A REVIEW of the effectiveness of Scottish local authority job adverts on the internet has been called for by the managing director of The Scotsman newspaper, which – like most newspapers in Scotland – has seen recruitment advertising drift from the press to the web.
Michael Johnston called for an independent review of the Scottish local authority jobs portal, www.myjobscotland.gov.uk, amid fears that some newspaper titles may find it financially unviable to continue should the Scottish Government succeed in pushing through parliament a proposal that local authorities be given the discretion of posting public information notices on the web rather than in newspapers – saving millions of pounds per year.
He was speaking mainly in his capacity as chair of the Scottish Newspaper Society at a summit on the future of newspapers hosted on Friday by Government enterprise minister, Jim Mather – continuing a similar summit he ran last year, involving key ‘players’ in the Scottish newspaper industry.
Johnston told allmediascotland.com: “The industry [SNS] asks for the commissioning of an independent evaluation of the cost-effectiveness of the CoSLA [Convention of Scottish Local Authorities] electronic portal for public sector recruitment advertising.
“We don’t believe a lot of the things that CoSLA say, currently; we believe they’re being disingenuous about the success of the portal, partly because of how the portal is structured and secondly because – while it is certainly true it is generating a lot of applications – the primary purpose of the portal was to raise local authorities as a brand, for potential employees and to attract new blood from outside, and all they are doing is churning their own employees and simply causing wage inflation.”

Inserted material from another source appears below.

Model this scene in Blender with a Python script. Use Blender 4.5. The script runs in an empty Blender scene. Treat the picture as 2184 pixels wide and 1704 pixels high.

The summit was intended by, among others, Tim Blott, managing director of The Herald & Times Group; Paul Holleran, Scottish Organiser, the National Union of Journalists; Mark Hollinshead, managing director of Trinity Mirror nationals division; John McLellan, The Scotsman’s editor-in-chief, plus various academics, politicians and journalists.
Johnston also formally asked the Scottish Government to abandon its public information notices proposal.
“I’ve said repeatedly that we are not, in any way, opposed to digital publishing of public information notices – that we welcome as much and as wide dissemination of public notices as possible – but what we are saying is that, particularly looking at [relatively low] broadband penetration in Scotland [especially some parts] and the effectiveness and reach of newspapers, now is not the time to disenfranchise a huge proportion of the Scottish population. This is anti-democratic and not what we’d expect to see in a devolved, mature Scotland.”
And in response to UK government plans to fund – initially, as a pilot – the production of TV news on Channel 3, to relieve some of the financial pressures on STV, Johnston called for steps to be taken to ensure that STV does not encroach into newspaper markets, thanks to public subsidy.
Said Johnston: “I am all for competition [STV competing for the same ad markets that newspapers are chasing], I am all for the cut and thrust of the market, but I am totally opposed to public subsidy being used to distort the market such that companies like my own – and in the Scottish newspaper industry, which has invested heavily in digital – finds itself at a disadvantage because there is an entrant in the marketplace using public money where we have to use our own, internal investments.”